■ What you should do ■
Return exactly, and only, the lines from the one holding "Model this scene" through the one holding "SC.camera = cam", both included; the pictures stay out.

■ Data shown ■
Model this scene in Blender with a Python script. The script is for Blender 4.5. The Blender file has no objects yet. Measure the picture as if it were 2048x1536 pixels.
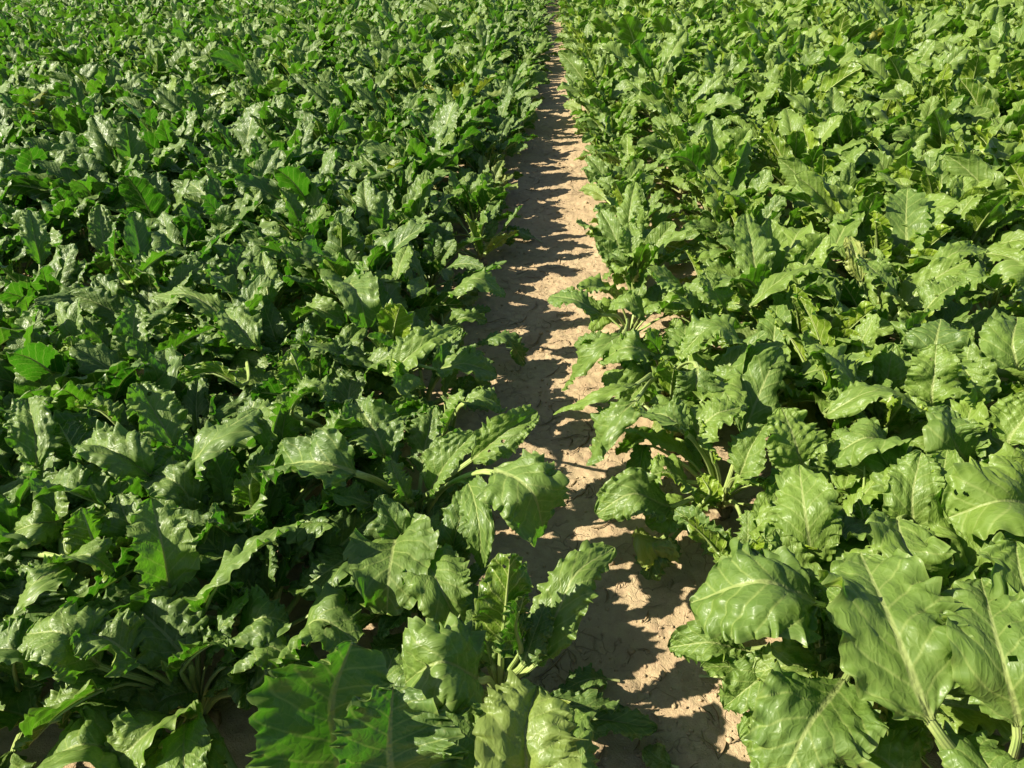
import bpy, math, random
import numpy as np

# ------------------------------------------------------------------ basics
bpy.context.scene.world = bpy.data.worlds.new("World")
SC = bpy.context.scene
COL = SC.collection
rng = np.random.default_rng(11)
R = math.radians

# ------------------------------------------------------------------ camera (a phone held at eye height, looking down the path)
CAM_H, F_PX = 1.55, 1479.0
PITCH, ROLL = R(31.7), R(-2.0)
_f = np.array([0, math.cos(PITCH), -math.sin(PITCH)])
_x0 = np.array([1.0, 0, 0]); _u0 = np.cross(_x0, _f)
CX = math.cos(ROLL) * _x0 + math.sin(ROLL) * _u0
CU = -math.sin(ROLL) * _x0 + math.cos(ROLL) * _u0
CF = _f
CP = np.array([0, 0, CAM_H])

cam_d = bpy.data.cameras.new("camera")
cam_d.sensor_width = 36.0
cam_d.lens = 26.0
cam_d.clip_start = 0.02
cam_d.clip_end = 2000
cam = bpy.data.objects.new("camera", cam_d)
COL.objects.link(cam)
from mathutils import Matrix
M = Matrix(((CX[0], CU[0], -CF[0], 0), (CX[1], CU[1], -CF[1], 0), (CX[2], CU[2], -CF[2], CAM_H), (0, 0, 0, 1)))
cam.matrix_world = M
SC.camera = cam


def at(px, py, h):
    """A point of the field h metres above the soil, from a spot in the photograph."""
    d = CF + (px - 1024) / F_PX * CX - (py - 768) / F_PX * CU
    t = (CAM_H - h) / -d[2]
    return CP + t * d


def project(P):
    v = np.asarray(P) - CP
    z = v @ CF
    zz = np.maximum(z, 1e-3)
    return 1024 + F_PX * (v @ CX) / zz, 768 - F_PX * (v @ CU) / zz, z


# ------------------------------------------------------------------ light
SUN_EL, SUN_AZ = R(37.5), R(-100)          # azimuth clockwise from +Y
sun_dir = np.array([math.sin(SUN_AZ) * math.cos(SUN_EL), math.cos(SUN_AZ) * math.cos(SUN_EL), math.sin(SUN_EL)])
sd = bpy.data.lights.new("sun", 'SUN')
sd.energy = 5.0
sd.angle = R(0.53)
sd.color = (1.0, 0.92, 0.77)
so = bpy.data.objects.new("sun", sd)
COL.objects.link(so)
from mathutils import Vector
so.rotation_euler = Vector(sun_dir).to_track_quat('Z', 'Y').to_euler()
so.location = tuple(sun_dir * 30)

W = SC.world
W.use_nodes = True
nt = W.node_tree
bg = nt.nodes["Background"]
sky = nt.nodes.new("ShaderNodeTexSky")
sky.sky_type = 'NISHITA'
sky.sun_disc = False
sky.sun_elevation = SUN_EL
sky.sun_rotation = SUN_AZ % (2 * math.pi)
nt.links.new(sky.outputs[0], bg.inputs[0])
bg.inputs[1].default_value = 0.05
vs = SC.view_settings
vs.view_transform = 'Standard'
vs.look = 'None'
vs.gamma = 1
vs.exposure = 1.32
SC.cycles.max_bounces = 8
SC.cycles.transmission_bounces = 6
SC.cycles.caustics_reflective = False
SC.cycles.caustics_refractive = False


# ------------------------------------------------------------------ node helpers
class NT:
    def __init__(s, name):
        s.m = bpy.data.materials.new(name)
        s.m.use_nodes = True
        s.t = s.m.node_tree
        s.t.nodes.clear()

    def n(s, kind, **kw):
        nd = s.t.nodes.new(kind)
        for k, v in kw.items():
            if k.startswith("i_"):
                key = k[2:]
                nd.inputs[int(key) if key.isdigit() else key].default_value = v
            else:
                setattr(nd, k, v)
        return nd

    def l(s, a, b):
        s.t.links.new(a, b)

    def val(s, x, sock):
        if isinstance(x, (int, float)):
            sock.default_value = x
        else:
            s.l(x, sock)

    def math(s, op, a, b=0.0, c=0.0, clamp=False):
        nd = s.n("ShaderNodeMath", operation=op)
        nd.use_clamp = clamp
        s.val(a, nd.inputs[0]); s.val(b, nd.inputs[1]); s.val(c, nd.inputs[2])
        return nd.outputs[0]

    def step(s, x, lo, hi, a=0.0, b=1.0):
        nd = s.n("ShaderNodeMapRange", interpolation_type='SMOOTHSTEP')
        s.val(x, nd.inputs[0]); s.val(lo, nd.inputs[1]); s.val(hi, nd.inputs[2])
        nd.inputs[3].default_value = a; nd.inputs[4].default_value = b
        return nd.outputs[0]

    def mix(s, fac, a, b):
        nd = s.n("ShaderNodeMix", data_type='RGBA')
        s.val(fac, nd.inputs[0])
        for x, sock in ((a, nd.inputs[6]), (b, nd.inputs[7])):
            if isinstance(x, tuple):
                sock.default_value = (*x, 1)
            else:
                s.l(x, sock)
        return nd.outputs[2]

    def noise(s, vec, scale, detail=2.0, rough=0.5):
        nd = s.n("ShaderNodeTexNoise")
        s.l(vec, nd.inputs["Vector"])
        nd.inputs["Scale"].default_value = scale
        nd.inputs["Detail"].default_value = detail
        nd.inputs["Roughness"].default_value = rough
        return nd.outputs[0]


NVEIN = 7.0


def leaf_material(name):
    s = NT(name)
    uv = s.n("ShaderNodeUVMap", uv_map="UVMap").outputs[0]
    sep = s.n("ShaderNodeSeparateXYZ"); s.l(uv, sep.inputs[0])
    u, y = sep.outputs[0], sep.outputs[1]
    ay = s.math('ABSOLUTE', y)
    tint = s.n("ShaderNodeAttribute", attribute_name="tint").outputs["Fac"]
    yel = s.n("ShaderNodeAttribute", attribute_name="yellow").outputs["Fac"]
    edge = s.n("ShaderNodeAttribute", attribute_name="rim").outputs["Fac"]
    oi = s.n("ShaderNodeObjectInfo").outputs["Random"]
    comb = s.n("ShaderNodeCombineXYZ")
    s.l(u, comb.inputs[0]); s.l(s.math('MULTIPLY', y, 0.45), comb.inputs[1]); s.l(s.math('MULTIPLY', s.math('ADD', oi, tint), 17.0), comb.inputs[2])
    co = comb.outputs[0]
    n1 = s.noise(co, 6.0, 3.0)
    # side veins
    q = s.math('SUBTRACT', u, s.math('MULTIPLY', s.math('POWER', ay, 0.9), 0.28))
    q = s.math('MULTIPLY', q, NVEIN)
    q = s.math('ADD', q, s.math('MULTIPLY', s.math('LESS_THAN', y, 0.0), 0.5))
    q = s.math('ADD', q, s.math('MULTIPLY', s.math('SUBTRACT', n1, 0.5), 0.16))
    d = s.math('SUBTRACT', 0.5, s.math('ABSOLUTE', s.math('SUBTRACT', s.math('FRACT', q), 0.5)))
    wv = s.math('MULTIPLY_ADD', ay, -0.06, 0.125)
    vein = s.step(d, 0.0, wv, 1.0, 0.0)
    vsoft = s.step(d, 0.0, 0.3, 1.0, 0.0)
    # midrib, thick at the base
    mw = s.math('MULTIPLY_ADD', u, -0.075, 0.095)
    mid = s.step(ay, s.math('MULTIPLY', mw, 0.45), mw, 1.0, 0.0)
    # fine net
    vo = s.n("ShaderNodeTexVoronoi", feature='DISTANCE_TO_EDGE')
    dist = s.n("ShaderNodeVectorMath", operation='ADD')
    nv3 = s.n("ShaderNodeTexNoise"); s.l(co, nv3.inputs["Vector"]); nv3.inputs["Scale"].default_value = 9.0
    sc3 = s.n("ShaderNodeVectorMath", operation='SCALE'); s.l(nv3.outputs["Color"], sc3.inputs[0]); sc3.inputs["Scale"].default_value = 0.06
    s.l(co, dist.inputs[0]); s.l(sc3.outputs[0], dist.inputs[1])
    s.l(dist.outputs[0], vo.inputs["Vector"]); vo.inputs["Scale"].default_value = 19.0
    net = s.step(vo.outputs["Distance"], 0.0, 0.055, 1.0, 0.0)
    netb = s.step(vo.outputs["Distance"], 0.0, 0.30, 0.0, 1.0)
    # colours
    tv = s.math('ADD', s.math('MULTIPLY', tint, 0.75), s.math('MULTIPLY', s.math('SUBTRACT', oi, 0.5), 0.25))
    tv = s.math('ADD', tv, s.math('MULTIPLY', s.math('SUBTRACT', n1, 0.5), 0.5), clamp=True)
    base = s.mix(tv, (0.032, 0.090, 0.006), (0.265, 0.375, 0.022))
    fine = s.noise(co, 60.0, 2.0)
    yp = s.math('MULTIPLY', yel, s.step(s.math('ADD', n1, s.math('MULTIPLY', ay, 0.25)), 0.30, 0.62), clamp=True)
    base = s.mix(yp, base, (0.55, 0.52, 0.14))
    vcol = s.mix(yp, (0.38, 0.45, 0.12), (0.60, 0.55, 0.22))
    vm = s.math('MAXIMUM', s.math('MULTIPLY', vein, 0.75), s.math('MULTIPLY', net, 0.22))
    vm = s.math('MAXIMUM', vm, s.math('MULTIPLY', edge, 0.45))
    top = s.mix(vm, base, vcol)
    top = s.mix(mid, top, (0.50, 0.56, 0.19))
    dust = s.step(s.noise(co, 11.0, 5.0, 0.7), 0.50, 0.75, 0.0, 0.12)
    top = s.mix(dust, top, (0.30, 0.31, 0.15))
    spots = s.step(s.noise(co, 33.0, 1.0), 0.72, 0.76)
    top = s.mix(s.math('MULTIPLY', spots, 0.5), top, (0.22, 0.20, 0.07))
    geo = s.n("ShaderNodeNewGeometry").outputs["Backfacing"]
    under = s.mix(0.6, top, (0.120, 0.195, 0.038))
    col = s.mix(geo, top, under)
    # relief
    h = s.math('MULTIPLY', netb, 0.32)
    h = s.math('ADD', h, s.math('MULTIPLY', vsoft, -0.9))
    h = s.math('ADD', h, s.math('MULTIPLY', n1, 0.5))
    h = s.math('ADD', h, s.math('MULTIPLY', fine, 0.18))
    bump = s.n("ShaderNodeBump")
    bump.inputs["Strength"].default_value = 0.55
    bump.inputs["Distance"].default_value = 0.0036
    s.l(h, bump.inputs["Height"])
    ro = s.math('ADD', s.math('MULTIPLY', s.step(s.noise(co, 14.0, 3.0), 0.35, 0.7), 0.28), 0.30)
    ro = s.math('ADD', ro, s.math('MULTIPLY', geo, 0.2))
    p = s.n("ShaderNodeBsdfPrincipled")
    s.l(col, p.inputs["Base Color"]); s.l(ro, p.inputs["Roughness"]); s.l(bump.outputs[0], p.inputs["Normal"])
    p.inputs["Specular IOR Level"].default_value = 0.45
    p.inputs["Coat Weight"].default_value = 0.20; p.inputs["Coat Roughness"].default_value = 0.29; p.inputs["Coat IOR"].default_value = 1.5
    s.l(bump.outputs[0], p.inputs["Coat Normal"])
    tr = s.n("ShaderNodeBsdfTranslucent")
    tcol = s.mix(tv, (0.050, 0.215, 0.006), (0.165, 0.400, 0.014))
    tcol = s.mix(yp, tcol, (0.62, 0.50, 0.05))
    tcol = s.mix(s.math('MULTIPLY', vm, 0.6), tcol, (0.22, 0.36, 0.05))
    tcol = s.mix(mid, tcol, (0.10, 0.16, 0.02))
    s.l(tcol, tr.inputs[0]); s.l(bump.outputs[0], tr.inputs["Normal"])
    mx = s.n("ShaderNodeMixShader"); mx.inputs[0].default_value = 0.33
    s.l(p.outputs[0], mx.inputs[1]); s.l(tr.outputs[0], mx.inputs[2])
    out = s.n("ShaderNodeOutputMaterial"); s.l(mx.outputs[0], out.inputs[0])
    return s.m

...

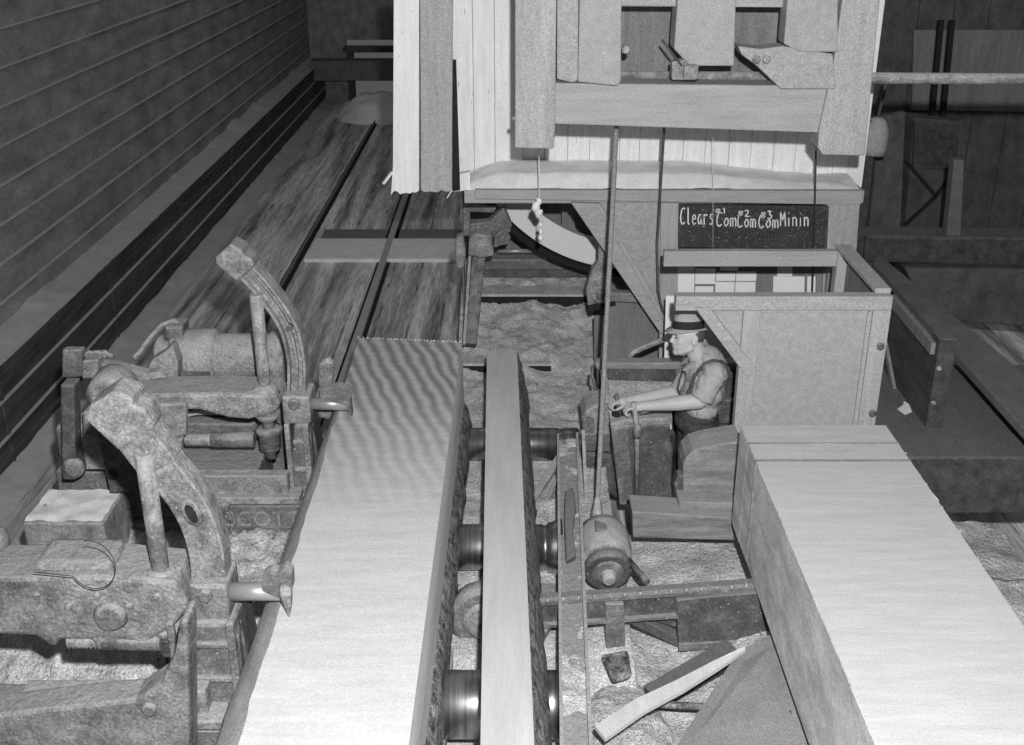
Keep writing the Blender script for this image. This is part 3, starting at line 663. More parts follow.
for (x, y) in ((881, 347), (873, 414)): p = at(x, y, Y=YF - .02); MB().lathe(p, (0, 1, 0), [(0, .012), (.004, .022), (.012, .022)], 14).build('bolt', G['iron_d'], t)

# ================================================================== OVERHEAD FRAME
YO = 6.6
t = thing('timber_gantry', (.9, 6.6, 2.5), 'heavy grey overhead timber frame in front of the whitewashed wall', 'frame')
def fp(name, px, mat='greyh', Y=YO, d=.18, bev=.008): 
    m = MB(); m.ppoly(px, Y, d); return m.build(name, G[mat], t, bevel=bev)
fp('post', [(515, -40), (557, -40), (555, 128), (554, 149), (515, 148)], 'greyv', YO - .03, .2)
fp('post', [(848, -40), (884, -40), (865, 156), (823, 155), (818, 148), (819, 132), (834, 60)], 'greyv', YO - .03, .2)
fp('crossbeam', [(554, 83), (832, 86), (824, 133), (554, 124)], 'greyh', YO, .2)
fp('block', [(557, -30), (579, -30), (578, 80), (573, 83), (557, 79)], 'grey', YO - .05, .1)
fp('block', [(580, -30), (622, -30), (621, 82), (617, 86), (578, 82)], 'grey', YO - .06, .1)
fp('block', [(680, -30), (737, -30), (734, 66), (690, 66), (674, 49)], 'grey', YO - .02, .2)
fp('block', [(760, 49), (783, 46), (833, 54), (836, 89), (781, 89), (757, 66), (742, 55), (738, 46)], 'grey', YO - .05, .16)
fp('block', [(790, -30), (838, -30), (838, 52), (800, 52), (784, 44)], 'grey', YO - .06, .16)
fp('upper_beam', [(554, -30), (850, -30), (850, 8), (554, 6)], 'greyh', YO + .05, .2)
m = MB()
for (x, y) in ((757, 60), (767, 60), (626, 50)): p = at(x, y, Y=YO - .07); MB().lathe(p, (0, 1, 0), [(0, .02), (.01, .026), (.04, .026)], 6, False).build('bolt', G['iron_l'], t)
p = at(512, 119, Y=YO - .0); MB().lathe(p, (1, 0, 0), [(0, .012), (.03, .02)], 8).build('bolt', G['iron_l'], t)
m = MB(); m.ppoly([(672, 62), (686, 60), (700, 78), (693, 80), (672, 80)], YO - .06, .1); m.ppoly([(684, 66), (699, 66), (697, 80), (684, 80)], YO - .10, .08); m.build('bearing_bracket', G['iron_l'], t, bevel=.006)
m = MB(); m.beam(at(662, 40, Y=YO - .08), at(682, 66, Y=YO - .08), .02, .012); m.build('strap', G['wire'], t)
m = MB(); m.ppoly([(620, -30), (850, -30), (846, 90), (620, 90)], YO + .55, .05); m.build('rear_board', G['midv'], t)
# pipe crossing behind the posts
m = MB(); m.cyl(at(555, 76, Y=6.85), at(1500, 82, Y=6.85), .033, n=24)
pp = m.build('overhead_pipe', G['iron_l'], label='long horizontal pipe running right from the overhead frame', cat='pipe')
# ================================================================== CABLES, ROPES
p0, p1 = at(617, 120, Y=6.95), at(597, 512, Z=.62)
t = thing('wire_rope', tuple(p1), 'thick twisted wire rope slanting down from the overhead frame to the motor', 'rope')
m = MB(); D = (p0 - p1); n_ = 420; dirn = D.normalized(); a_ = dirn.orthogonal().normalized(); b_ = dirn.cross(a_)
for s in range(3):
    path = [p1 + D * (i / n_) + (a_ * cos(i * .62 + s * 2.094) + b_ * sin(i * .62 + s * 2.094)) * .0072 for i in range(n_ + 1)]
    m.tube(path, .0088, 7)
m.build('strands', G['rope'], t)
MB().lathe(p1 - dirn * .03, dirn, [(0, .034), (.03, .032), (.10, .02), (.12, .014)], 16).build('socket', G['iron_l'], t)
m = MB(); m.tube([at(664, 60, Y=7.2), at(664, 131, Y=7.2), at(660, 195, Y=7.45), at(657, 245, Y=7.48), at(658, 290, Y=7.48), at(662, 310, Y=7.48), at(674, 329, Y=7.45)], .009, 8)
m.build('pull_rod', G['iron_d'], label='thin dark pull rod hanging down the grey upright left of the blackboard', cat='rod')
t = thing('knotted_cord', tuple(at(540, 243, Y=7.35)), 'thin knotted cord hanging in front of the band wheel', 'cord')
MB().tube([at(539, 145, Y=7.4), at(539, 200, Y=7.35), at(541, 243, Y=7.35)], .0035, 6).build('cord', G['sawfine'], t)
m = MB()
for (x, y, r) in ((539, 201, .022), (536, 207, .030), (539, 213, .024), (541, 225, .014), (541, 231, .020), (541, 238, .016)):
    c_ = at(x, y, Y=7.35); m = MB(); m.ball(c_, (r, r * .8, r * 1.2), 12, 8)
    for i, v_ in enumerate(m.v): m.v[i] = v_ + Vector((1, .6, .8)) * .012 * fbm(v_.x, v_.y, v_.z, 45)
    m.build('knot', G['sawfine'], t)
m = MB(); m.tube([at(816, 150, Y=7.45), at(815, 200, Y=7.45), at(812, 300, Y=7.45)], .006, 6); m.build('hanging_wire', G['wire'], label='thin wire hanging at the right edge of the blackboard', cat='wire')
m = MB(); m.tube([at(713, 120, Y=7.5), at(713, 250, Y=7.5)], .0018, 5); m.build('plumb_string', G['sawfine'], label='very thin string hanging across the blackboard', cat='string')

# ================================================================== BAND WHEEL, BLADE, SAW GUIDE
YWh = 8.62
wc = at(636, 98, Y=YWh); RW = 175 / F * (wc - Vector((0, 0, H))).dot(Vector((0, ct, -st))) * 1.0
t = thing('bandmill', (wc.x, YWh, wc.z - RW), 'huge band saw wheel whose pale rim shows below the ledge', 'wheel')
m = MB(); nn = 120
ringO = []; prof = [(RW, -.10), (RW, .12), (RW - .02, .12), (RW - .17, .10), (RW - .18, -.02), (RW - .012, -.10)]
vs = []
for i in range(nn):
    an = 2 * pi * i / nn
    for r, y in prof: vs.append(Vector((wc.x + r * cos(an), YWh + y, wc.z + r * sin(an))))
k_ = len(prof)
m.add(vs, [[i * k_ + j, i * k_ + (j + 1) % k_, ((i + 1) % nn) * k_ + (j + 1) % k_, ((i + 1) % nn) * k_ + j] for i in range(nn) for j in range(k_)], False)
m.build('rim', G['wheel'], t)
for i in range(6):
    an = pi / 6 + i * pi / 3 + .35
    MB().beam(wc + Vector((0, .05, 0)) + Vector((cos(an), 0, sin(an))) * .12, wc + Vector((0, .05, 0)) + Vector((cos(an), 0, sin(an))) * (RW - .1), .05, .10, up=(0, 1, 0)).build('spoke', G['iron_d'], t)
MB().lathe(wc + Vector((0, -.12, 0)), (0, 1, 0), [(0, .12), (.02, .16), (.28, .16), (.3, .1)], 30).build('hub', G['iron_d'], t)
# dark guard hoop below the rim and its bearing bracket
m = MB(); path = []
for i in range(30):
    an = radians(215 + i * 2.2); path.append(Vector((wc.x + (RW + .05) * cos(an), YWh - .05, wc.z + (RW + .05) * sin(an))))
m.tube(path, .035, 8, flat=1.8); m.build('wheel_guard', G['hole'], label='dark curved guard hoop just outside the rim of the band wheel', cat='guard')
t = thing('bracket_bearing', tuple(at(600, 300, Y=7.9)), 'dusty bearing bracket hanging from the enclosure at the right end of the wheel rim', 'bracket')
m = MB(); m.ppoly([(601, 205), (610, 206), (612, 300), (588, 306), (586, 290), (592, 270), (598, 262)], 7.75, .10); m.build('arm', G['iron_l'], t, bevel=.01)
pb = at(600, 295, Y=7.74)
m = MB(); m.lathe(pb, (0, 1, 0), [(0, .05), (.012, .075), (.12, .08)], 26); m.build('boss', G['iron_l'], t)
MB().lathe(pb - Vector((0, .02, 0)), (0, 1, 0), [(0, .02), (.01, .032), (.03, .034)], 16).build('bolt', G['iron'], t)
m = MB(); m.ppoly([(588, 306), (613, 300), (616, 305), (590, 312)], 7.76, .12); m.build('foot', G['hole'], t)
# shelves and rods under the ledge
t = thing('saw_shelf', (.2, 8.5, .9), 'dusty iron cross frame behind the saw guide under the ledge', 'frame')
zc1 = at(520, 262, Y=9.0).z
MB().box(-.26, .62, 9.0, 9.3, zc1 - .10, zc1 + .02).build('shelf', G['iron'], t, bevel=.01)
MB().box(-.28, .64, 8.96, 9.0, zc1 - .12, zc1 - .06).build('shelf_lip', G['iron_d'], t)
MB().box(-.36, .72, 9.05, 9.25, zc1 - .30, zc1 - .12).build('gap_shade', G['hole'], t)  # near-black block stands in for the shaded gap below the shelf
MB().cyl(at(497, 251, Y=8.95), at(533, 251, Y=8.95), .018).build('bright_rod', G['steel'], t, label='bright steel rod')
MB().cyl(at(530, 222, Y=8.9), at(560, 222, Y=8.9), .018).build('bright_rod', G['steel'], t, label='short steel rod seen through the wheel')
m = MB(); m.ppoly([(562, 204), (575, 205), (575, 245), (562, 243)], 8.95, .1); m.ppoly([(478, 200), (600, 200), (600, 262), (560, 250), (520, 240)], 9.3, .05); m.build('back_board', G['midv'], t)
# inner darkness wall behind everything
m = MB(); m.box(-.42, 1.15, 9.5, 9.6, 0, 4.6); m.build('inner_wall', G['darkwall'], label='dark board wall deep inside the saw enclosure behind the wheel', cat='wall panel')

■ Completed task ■
Model this scene in Blender with a Python script. The script is for Blender 4.5. The Blender file has no objects yet. Measure the picture as if it were 2048x1536 pixels.
import bpy, math, random
import numpy as np

# ------------------------------------------------------------------ basics
bpy.context.scene.world = bpy.data.worlds.new("World")
SC = bpy.context.scene
COL = SC.collection
rng = np.random.default_rng(11)
R = math.radians

# ------------------------------------------------------------------ camera (a phone held at eye height, looking down the path)
CAM_H, F_PX = 1.55, 1479.0
PITCH, ROLL = R(31.7), R(-2.0)
_f = np.array([0, math.cos(PITCH), -math.sin(PITCH)])
_x0 = np.array([1.0, 0, 0]); _u0 = np.cross(_x0, _f)
CX = math.cos(ROLL) * _x0 + math.sin(ROLL) * _u0
CU = -math.sin(ROLL) * _x0 + math.cos(ROLL) * _u0
CF = _f
CP = np.array([0, 0, CAM_H])

cam_d = bpy.data.cameras.new("camera")
cam_d.sensor_width = 36.0
cam_d.lens = 26.0
cam_d.clip_start = 0.02
cam_d.clip_end = 2000
cam = bpy.data.objects.new("camera", cam_d)
COL.objects.link(cam)
from mathutils import Matrix
M = Matrix(((CX[0], CU[0], -CF[0], 0), (CX[1], CU[1], -CF[1], 0), (CX[2], CU[2], -CF[2], CAM_H), (0, 0, 0, 1)))
cam.matrix_world = M
SC.camera = cam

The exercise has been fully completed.